Scripts that build scenes

╭──

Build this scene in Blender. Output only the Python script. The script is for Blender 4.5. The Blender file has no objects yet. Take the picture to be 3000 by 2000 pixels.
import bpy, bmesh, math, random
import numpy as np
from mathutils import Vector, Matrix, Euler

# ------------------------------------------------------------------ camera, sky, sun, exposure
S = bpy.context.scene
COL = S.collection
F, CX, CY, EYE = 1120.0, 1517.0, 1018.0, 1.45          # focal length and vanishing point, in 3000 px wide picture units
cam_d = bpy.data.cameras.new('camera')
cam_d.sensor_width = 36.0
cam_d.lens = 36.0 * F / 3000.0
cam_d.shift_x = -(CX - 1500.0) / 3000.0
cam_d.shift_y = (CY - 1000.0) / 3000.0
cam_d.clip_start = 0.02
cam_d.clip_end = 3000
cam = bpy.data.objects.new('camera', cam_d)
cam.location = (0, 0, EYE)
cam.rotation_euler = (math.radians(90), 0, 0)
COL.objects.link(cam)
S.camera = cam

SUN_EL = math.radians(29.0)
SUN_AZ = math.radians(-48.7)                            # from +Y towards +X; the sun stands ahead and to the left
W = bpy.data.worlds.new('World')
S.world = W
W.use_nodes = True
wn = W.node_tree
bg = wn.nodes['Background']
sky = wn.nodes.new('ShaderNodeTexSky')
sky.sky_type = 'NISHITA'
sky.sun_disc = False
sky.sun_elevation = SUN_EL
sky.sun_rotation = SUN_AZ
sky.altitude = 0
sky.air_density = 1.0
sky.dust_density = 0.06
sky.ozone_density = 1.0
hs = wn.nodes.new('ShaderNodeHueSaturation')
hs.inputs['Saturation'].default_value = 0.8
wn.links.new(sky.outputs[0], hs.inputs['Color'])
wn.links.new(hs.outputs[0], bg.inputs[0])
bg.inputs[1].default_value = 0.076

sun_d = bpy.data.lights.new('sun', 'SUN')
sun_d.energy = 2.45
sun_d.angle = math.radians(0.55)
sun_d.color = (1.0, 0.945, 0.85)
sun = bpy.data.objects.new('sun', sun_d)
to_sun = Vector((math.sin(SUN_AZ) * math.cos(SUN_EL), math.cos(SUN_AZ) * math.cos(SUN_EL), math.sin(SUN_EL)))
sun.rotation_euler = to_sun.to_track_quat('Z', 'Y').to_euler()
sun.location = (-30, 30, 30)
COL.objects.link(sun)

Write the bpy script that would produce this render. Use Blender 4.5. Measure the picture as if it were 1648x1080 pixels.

╰──

[Exercise description]
Give back the listing exactly, please, from its first line to the line containing "from mathutils import Vector, Matrix, Euler", inclusive, and nothing past that line.

[Response]
Build this scene in Blender. Output only the Python script. The script is for Blender 4.5. The Blender file has no objects yet. Take the picture to be 3000 by 2000 pixels.
import bpy, bmesh, math, random
import numpy as np
from mathutils import Vector, Matrix, Euler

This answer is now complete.